Captain Golding wrote:Argh, English predates programing languages.
?!: all include their own period. SO a sentance does not need both! and . or ?. BOTH are totally wrong.
A Quote should include the original punctuation, right or wrong. But ending .". is indeed redundant in English usage but perfectly valid in quite a few programming languages!
It is not completely correct to say that a question mark includes a period: a question mark concludes an interrogative sentence and a period concludes a declarative sentence. We have had a heated discussion about diacritical marks and whether a character so marked is totally distinct. The Scandinavian languages and the Finnish language, for example, treat the characters with diacritics å, ä, and ö as distinct letters of the alphabet, and sort them after z. I would argue that the period and the question mark are also separate and distinct.

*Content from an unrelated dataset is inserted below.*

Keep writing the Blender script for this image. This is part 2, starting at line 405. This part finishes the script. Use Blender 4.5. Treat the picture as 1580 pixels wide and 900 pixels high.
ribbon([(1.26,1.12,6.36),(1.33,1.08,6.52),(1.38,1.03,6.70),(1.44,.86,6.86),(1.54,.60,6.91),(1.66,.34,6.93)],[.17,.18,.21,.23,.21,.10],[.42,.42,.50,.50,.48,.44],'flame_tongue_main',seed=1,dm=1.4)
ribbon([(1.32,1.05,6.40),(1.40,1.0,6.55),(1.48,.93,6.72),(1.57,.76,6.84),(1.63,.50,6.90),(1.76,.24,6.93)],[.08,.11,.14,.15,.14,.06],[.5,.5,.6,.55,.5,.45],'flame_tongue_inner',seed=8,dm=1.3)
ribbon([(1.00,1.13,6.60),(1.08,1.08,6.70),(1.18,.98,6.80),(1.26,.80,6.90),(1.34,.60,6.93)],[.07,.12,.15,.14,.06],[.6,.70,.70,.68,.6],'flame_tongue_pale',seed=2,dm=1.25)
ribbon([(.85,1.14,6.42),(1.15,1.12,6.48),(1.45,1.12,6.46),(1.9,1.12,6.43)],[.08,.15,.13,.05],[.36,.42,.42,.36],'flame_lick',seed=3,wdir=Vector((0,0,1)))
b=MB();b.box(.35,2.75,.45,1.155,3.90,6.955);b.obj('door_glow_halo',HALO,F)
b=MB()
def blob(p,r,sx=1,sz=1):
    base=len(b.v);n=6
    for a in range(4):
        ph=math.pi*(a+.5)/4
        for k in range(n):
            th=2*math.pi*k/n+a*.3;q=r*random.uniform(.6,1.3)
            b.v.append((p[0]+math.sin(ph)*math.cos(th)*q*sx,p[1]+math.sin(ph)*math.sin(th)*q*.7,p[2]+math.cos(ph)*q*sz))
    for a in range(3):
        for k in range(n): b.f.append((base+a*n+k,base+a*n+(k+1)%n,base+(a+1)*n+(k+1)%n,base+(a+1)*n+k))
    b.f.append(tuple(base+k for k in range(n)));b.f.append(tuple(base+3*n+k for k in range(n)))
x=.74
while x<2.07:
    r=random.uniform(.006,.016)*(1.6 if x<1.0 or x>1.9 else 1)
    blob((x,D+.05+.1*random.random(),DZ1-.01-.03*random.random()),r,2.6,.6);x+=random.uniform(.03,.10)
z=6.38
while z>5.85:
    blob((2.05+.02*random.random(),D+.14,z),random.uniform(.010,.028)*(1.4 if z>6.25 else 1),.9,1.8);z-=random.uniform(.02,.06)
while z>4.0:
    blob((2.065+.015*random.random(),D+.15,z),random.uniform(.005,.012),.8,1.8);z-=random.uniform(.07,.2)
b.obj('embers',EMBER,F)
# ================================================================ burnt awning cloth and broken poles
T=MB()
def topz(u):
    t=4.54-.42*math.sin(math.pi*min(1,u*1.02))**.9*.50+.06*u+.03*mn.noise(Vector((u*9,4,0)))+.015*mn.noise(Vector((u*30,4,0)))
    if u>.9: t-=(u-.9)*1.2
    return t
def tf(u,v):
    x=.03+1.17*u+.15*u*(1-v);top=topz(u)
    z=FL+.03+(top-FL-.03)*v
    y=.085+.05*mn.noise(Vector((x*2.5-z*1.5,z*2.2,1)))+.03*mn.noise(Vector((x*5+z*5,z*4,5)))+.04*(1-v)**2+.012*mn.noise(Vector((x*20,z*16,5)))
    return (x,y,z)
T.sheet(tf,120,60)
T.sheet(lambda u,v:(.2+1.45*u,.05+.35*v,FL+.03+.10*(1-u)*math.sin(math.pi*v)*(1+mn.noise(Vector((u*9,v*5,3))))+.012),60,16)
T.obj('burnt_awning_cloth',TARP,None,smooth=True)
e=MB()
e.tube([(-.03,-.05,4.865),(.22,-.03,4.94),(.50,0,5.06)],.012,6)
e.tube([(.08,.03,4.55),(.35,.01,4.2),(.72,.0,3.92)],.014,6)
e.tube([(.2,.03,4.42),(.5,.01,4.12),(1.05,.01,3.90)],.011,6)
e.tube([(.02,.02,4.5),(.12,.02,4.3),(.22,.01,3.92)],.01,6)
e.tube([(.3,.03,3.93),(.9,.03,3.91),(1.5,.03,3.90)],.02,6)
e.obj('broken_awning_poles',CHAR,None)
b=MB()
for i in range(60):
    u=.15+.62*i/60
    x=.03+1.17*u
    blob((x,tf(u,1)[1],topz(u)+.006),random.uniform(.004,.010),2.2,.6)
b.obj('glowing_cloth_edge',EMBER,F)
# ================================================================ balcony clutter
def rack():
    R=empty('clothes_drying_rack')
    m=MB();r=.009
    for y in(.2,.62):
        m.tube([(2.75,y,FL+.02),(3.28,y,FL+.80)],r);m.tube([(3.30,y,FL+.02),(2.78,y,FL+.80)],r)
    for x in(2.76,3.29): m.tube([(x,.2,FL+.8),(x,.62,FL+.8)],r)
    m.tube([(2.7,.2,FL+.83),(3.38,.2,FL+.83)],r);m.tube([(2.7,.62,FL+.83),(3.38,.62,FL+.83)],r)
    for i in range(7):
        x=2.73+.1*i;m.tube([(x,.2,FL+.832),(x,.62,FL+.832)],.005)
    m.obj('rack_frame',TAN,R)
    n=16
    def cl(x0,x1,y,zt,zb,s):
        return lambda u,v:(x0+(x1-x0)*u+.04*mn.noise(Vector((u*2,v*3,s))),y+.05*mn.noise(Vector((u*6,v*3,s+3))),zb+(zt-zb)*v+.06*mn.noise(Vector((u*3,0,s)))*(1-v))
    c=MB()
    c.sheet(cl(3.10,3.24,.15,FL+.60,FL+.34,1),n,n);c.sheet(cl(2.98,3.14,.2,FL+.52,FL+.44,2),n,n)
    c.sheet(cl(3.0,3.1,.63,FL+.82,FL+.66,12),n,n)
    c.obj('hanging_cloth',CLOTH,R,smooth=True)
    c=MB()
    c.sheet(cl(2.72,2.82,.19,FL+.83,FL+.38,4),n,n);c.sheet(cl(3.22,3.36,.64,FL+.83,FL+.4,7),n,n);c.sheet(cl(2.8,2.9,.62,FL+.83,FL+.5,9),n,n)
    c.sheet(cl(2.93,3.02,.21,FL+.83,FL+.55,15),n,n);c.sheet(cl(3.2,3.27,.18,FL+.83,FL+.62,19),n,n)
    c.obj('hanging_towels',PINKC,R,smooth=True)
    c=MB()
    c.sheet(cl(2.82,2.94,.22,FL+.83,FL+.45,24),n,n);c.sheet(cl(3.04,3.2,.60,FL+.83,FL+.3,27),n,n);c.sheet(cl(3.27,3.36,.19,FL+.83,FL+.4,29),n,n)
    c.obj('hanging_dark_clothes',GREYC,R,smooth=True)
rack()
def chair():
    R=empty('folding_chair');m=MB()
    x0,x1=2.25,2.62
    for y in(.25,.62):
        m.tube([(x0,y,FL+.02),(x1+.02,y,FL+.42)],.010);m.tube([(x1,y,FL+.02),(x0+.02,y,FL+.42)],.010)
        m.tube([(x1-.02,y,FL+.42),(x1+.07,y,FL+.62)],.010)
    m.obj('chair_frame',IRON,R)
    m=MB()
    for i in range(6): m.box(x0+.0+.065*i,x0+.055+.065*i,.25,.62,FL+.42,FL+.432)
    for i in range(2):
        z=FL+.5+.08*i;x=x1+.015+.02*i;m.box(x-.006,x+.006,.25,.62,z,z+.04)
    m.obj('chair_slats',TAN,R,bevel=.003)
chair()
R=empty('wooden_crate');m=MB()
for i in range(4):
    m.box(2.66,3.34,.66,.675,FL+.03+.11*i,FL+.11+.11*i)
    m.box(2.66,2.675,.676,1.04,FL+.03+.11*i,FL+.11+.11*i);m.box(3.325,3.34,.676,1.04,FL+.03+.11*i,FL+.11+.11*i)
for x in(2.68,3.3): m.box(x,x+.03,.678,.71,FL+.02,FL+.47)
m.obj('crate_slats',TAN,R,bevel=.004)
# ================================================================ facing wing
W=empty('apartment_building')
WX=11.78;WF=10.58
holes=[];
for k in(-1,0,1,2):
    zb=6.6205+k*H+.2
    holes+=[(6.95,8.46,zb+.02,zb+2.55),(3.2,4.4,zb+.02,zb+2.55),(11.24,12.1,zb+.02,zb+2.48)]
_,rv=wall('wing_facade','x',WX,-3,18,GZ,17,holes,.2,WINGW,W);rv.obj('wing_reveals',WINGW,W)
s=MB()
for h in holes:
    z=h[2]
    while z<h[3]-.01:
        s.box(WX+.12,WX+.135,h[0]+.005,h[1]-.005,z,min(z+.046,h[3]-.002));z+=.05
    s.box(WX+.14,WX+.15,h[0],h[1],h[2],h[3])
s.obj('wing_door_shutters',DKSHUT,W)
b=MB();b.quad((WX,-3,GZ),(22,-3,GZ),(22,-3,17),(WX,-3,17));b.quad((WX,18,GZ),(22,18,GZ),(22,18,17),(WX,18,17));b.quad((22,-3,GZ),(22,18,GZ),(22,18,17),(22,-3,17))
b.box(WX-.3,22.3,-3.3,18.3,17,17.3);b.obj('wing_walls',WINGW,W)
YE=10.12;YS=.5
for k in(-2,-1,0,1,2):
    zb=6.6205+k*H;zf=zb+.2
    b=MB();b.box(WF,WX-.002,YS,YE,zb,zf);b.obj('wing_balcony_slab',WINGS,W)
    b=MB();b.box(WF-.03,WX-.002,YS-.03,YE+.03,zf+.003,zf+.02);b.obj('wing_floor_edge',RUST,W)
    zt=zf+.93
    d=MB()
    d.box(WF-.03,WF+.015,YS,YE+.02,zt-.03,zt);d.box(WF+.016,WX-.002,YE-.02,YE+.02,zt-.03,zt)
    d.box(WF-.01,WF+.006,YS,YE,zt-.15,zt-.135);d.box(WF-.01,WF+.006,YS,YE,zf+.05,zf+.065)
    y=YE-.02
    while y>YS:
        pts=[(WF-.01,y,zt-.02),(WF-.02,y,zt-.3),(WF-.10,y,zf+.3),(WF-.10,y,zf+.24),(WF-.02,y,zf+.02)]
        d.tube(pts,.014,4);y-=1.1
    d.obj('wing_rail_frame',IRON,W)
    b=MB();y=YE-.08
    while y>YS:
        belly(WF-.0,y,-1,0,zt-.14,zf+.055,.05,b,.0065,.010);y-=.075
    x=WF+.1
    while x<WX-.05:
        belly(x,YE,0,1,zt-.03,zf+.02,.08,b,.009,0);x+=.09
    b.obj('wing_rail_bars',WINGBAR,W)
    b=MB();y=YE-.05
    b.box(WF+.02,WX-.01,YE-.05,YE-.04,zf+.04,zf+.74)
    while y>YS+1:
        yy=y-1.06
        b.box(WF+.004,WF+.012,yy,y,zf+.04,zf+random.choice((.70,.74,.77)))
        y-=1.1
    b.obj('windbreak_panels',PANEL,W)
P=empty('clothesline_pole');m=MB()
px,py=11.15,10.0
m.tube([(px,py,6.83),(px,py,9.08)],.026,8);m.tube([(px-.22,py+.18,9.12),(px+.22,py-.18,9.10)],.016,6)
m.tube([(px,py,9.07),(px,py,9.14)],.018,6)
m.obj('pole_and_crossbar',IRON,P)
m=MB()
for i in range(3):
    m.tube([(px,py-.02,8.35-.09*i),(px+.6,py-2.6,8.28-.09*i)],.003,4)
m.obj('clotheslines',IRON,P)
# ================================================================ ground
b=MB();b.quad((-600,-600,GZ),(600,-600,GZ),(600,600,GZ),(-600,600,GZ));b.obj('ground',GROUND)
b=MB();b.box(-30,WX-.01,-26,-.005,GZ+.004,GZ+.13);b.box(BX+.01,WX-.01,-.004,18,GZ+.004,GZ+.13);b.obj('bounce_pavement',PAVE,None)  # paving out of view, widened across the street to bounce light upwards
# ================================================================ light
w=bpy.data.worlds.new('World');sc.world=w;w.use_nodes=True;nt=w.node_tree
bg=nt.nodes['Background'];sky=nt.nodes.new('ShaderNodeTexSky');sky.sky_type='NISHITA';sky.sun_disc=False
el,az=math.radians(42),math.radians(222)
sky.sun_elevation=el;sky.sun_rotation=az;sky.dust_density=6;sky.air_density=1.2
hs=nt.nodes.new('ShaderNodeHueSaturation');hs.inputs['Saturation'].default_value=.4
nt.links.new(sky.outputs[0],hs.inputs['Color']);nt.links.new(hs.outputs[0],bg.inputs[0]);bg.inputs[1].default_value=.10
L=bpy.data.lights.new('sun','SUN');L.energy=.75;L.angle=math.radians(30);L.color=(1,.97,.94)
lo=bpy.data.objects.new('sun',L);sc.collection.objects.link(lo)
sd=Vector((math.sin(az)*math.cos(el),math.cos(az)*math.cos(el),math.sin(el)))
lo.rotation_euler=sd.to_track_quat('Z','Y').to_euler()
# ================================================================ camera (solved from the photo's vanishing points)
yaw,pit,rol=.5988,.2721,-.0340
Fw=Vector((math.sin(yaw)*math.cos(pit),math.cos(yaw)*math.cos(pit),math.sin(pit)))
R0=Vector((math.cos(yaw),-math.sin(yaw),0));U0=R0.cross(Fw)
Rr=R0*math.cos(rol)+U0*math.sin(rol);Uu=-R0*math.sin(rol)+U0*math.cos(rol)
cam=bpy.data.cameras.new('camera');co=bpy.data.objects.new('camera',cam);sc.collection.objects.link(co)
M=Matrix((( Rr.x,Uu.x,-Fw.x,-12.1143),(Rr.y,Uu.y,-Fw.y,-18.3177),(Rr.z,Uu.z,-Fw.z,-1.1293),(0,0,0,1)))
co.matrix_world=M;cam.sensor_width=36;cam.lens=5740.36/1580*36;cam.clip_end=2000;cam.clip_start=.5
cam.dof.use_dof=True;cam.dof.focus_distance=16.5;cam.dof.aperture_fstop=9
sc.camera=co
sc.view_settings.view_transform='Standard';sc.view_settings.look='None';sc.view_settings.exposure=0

So it is true that the following is incorrect; but the problem is that the period is out of place when the sentence is a question, not simply because it is redundant:
Are you a member of this forum?.
These show redundant periods (because an exclamation can also end an emphatic declarative sentence)
Yes, I am..
or
Yes, I am !.
I am saying that punctuation inside a quote does not eliminate the need for punctuation outside, as far as I am concerned. I will grant that general usage may say I am wrong, but I do not care at this point in my life. The example I come back to is this:
The rabbit said "What's up doc?"
Because that is a declarative statement, which should not be terminated with a question mark. So even if compositors might accept it, I want a period after the closing quote; otherwise it is a sentence fragment passing as a question.
Please note that I did not mention programming languages to show that I was right, instead it was to explain why I was unlikely to change. Also note that these "rules" on style for writing are different in England.